**Data segment:**
********************
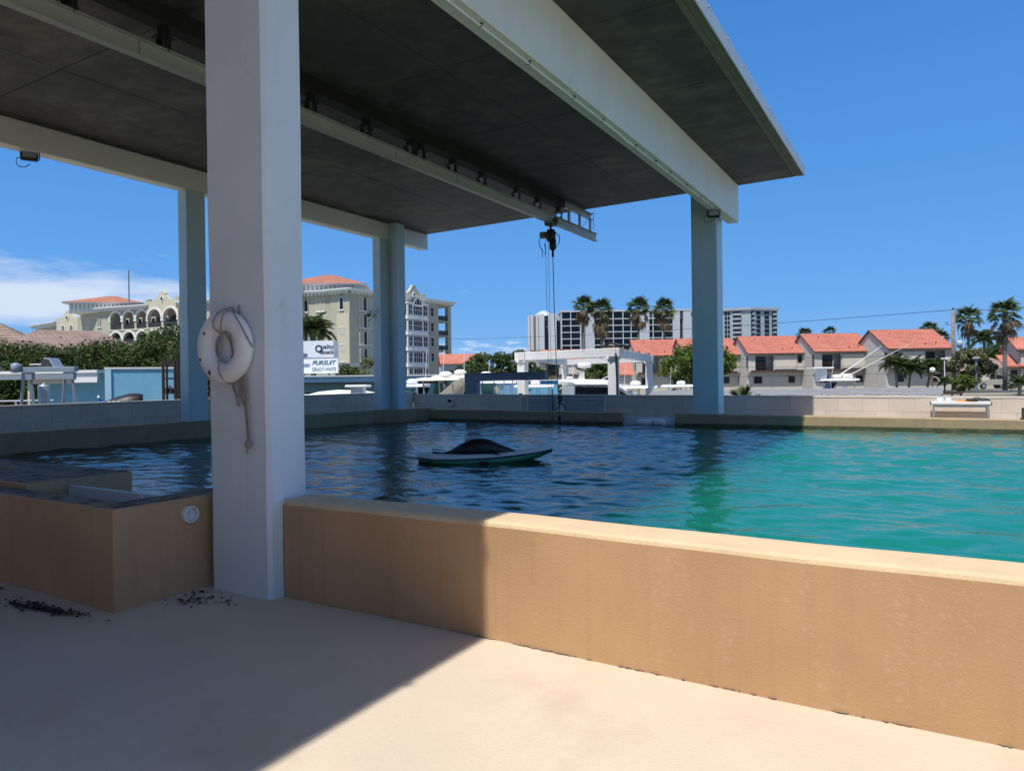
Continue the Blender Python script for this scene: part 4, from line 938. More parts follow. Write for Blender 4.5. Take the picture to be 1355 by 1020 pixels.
for k, (px, z, ln, lb) in enumerate(((1187, 2.85, -.06, 'leftmost of three feather palms against the nearest townhouse'), (1202, 2.35, .12, 'middle of three feather palms against the nearest townhouse'), (1226, 2.5, .22, 'rightmost of three feather palms against the nearest townhouse'))):
    feather_palm(lb, gp(px, 80, -.02), z, 1.85, 40 + k, 'small feather palms before the townhouse', 30, ln, .12)
feather_palm('small palm shrub left of the utility pole foot', gp(1250, 72, -.02), .9, 1.0, 45, None, 18, 0, .08)
feather_palm('small palm in front of the corner house at right', gp(1349, 60, -.02), .8, 1.1, 46, None, 22, 0, .12)
tree('bright green round tree behind the big right column', gp(925, 72, -.02), 5.05, 3.6, 9000, .17, leaf_lime, 51, trunk=.1, nclump=40)
tree('dark green tree behind the pergola and the white cruiser', gp(787, 85, -.02), 4.1, 2.3, 4200, .18, leaf_mid, 52, trunk=.08)
tree('green shrub behind the left pergola post', gp(738, 62, -.02), 1.5, 2.3, 3000, .14, leaf_mid, 53, trunk=.02, name='shrub', cat='shrub')
for k, (px, D, H, r, lb) in enumerate(((616, 86, 3.6, 2.6, 'dark tree just right of the far hotel corner'), (637, 88, 5.0, 2.6, 'tallest loose-topped dark tree left of the pergola'), (661, 84, 4.9, 2.4, 'dense dark tree close left of the pergola'), (684, 86, 5.3, 2.2, 'dark tree directly behind the left pergola post'), (706, 92, 3.3, 2.4, 'low dark tree between the left pergola posts'))):
    tree(lb, gp(px, D, -.02), H, r, 4200, .18, leaf_mid if k % 2 else leaf_dark, 60 + k, 'trees left of the pergola', trunk=.08)
sh = thing('far_red_house', 'pale house with red roof half hidden by the dark trees beside the hotel', 'house', gp(611, 130, -.02), R(40))
MB().box((-3.5, 0, 0), (4, 6, 5.0)).build('wall', tower_wall, sh)
MB().prism([(-.6, 4.9), (3, 6.7), (6.6, 4.9), (6.6, 5.1), (3, 6.95), (-.6, 5.1)], -4, 4.5, 'x').build('roof', red_tile, sh)
# spiky plants peeking over the far wall
def spiky(label, px, D, z, n, L, m, seed, up):
    t = thing('fan_palm_shrub', label, 'plant', gp(px, D, z - .9)); g = random.Random(seed)
    MB().tube([(0, 0, -.5), (0, 0, .5)], .08, 7).build('stem', palm_bark, t)
    for k in range(n): 
        a = k * 2.4; put('fan_frond', m[k % 3], t, (0, 0, .5), (g.uniform(-.5, .5), -(R(88) - g.uniform(0, up)), a), L * g.uniform(.75, 1.1))
fan_pale = [fan_frond_mesh('fan_frond', leaf_pale, 13, .05, spread=1.5, seed=70 + i) for i in range(3)]
spiky('pale dry fan palm shrub peeking over the far wall by the right column', 984, 24.5, 1.18, 16, .75, fan_pale, 1, R(70))
spiky('green fan palm shrub peeking over the far wall near the shadow edge', 1040, 24.5, .93, 18, .62, fan_green, 2, R(95))

# ---------------- condominium, far tower
def condo():
    D = 310; u = D / FPX; P = gp(915, D, 0)
    t = thing('condominium', 'long white condominium block with dark balcony grid behind the palms', 'apartment building', (P.x, P.y, -.02), YAW)
    X = lambda px: (px - 915) * u
    zt = zpx(800, 414, D) + .5; fl_ = 8.6 * u
    m = MB().box((X(743), 2, 0), (X(915), 16, zt - .6)); m.build('wall', condo_white, t)
    m = MB()
    for a, b in ((768.3, 770), (776, 787.5), (846, 860), (891, 900.5), (905, 915)): m.box((X(a), -.25, 0), (X(b), 2.3, zt))
    m.box((X(743) , -.2, 0), (X(744.6), 2.3, zt)).box((X(742), -.4, zt + .001), (X(915), 17, zt + .7)).build('shear_wall', condo_white, t)
    # angled left block
    def lbox(a, b, off0, off1, mt, nm, z1=zt):
        q0, q1 = X(a), X(b); MB().prism([(q0, off0), (q1, off1), (q1, off1 + 10), (q0, off0 + 10)], 0, z1).build(nm, mt, t)
    for a, b, f, e, mt in ((700, 703, 9, 8.6, condo_white), (703.6, 707.6, 7.4, 6.9, condo_white), (708, 710, 7.6, 7.4, condo_brown), (710.6, 714, 5.2, 4.7, condo_white), (714.6, 721.6, 3.4, 2.5, condo_white), (727, 737.4, 1.4, .4, condo_white)):
        lbox(a, b, f, e, mt, 'wing_wall', zt - .4)
    lbox(700.3, 742, 10.5, 2.9, condo_white, 'wing_wall', zt - 1.2)
    MB().add([(X(706), 8, zt - 1), (X(732), 3, zt - 1), (X(732), 14, zt - 1), (X(706), 18, zt - 1), (X(719), 9, zt + 1.6), (X(725), 8, zt + 1.5)], [(0, 1, 5, 4), (1, 2, 5), (2, 3, 4, 5), (3, 0, 4)]).build('stair_roof', condo_white, t)
    MB().box((X(782), 6, zt + .7), (X(792), 12, zt + 4.4)).build('lift_housing', hotel_cream, t)
    for k in range(7):
        zb = zt - .5 - (k + 1) * fl_
        MB().box((X(744.7), -.35, zb), (X(768.2), 1.95, zb + .38)).build('balcony_slab', condo_white, t)
        MB().box((X(787.6), -.35, zb), (X(845.8), 1.95, zb + .38)).build('balcony_slab', condo_white, t)
        MB().box((X(860.1), -.35, zb), (X(890.9), 1.95, zb + .38)).build('balcony_slab', condo_white, t)
        for a, b in ((744.8, 755.6), (757, 768), (787.8, 799), (800.2, 811.6), (813, 824.6), (826, 835.4), (836.2, 845.6), (866, 876.8), (878, 890)):
            window(t, (X(a) + X(b)) / 2, .9, zb + .42, round(X(11) - X(0), 2), round(fl_ - .6, 2), nx=3, fw=.10, frame=dark_metal)
        for a, b in ((722, 726.8), (738, 741.8), (770.5, 775.4), (788, 791), (861, 864.6), (900.8, 904.6)):
            if k != 0: window(t, (X(a) + X(b)) / 2, 1.9 if a > 742 else 2.6, zb + .2, round(X(3.6) - X(0), 2), round(fl_ - .3, 2), fw=.05, frame=dark_metal)
    m = MB()
    for a in (756.2, 799.5, 812.3, 825.3, 835.8, 865, 877.4): m.box((X(a) - .16, -.4, 10), (X(a) + .16, 1.9, zt))
    m.build('balcony_fin', condo_white, t)['kind'] = 'stuff'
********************
**Problem description:** Print the whole listing above once more, word for word, without its pictures.

**Output for this exercise:**
Continue the Blender Python script for this scene: part 4, from line 938. More parts follow. Write for Blender 4.5. Take the picture to be 1355 by 1020 pixels.
for k, (px, z, ln, lb) in enumerate(((1187, 2.85, -.06, 'leftmost of three feather palms against the nearest townhouse'), (1202, 2.35, .12, 'middle of three feather palms against the nearest townhouse'), (1226, 2.5, .22, 'rightmost of three feather palms against the nearest townhouse'))):
    feather_palm(lb, gp(px, 80, -.02), z, 1.85, 40 + k, 'small feather palms before the townhouse', 30, ln, .12)
feather_palm('small palm shrub left of the utility pole foot', gp(1250, 72, -.02), .9, 1.0, 45, None, 18, 0, .08)
feather_palm('small palm in front of the corner house at right', gp(1349, 60, -.02), .8, 1.1, 46, None, 22, 0, .12)
tree('bright green round tree behind the big right column', gp(925, 72, -.02), 5.05, 3.6, 9000, .17, leaf_lime, 51, trunk=.1, nclump=40)
tree('dark green tree behind the pergola and the white cruiser', gp(787, 85, -.02), 4.1, 2.3, 4200, .18, leaf_mid, 52, trunk=.08)
tree('green shrub behind the left pergola post', gp(738, 62, -.02), 1.5, 2.3, 3000, .14, leaf_mid, 53, trunk=.02, name='shrub', cat='shrub')
for k, (px, D, H, r, lb) in enumerate(((616, 86, 3.6, 2.6, 'dark tree just right of the far hotel corner'), (637, 88, 5.0, 2.6, 'tallest loose-topped dark tree left of the pergola'), (661, 84, 4.9, 2.4, 'dense dark tree close left of the pergola'), (684, 86, 5.3, 2.2, 'dark tree directly behind the left pergola post'), (706, 92, 3.3, 2.4, 'low dark tree between the left pergola posts'))):
    tree(lb, gp(px, D, -.02), H, r, 4200, .18, leaf_mid if k % 2 else leaf_dark, 60 + k, 'trees left of the pergola', trunk=.08)
sh = thing('far_red_house', 'pale house with red roof half hidden by the dark trees beside the hotel', 'house', gp(611, 130, -.02), R(40))
MB().box((-3.5, 0, 0), (4, 6, 5.0)).build('wall', tower_wall, sh)
MB().prism([(-.6, 4.9), (3, 6.7), (6.6, 4.9), (6.6, 5.1), (3, 6.95), (-.6, 5.1)], -4, 4.5, 'x').build('roof', red_tile, sh)
# spiky plants peeking over the far wall
def spiky(label, px, D, z, n, L, m, seed, up):
    t = thing('fan_palm_shrub', label, 'plant', gp(px, D, z - .9)); g = random.Random(seed)
    MB().tube([(0, 0, -.5), (0, 0, .5)], .08, 7).build('stem', palm_bark, t)
    for k in range(n): 
        a = k * 2.4; put('fan_frond', m[k % 3], t, (0, 0, .5), (g.uniform(-.5, .5), -(R(88) - g.uniform(0, up)), a), L * g.uniform(.75, 1.1))
fan_pale = [fan_frond_mesh('fan_frond', leaf_pale, 13, .05, spread=1.5, seed=70 + i) for i in range(3)]
spiky('pale dry fan palm shrub peeking over the far wall by the right column', 984, 24.5, 1.18, 16, .75, fan_pale, 1, R(70))
spiky('green fan palm shrub peeking over the far wall near the shadow edge', 1040, 24.5, .93, 18, .62, fan_green, 2, R(95))

# ---------------- condominium, far tower
def condo():
    D = 310; u = D / FPX; P = gp(915, D, 0)
    t = thing('condominium', 'long white condominium block with dark balcony grid behind the palms', 'apartment building', (P.x, P.y, -.02), YAW)
    X = lambda px: (px - 915) * u
    zt = zpx(800, 414, D) + .5; fl_ = 8.6 * u
    m = MB().box((X(743), 2, 0), (X(915), 16, zt - .6)); m.build('wall', condo_white, t)
    m = MB()
    for a, b in ((768.3, 770), (776, 787.5), (846, 860), (891, 900.5), (905, 915)): m.box((X(a), -.25, 0), (X(b), 2.3, zt))
    m.box((X(743) , -.2, 0), (X(744.6), 2.3, zt)).box((X(742), -.4, zt + .001), (X(915), 17, zt + .7)).build('shear_wall', condo_white, t)
    # angled left block
    def lbox(a, b, off0, off1, mt, nm, z1=zt):
        q0, q1 = X(a), X(b); MB().prism([(q0, off0), (q1, off1), (q1, off1 + 10), (q0, off0 + 10)], 0, z1).build(nm, mt, t)
    for a, b, f, e, mt in ((700, 703, 9, 8.6, condo_white), (703.6, 707.6, 7.4, 6.9, condo_white), (708, 710, 7.6, 7.4, condo_brown), (710.6, 714, 5.2, 4.7, condo_white), (714.6, 721.6, 3.4, 2.5, condo_white), (727, 737.4, 1.4, .4, condo_white)):
        lbox(a, b, f, e, mt, 'wing_wall', zt - .4)
    lbox(700.3, 742, 10.5, 2.9, condo_white, 'wing_wall', zt - 1.2)
    MB().add([(X(706), 8, zt - 1), (X(732), 3, zt - 1), (X(732), 14, zt - 1), (X(706), 18, zt - 1), (X(719), 9, zt + 1.6), (X(725), 8, zt + 1.5)], [(0, 1, 5, 4), (1, 2, 5), (2, 3, 4, 5), (3, 0, 4)]).build('stair_roof', condo_white, t)
    MB().box((X(782), 6, zt + .7), (X(792), 12, zt + 4.4)).build('lift_housing', hotel_cream, t)
    for k in range(7):
        zb = zt - .5 - (k + 1) * fl_
        MB().box((X(744.7), -.35, zb), (X(768.2), 1.95, zb + .38)).build('balcony_slab', condo_white, t)
        MB().box((X(787.6), -.35, zb), (X(845.8), 1.95, zb + .38)).build('balcony_slab', condo_white, t)
        MB().box((X(860.1), -.35, zb), (X(890.9), 1.95, zb + .38)).build('balcony_slab', condo_white, t)
        for a, b in ((744.8, 755.6), (757, 768), (787.8, 799), (800.2, 811.6), (813, 824.6), (826, 835.4), (836.2, 845.6), (866, 876.8), (878, 890)):
            window(t, (X(a) + X(b)) / 2, .9, zb + .42, round(X(11) - X(0), 2), round(fl_ - .6, 2), nx=3, fw=.10, frame=dark_metal)
        for a, b in ((722, 726.8), (738, 741.8), (770.5, 775.4), (788, 791), (861, 864.6), (900.8, 904.6)):
            if k != 0: window(t, (X(a) + X(b)) / 2, 1.9 if a > 742 else 2.6, zb + .2, round(X(3.6) - X(0), 2), round(fl_ - .3, 2), fw=.05, frame=dark_metal)
    m = MB()
    for a in (756.2, 799.5, 812.3, 825.3, 835.8, 865, 877.4): m.box((X(a) - .16, -.4, 10), (X(a) + .16, 1.9, zt))
    m.build('balcony_fin', condo_white, t)['kind'] = 'stuff'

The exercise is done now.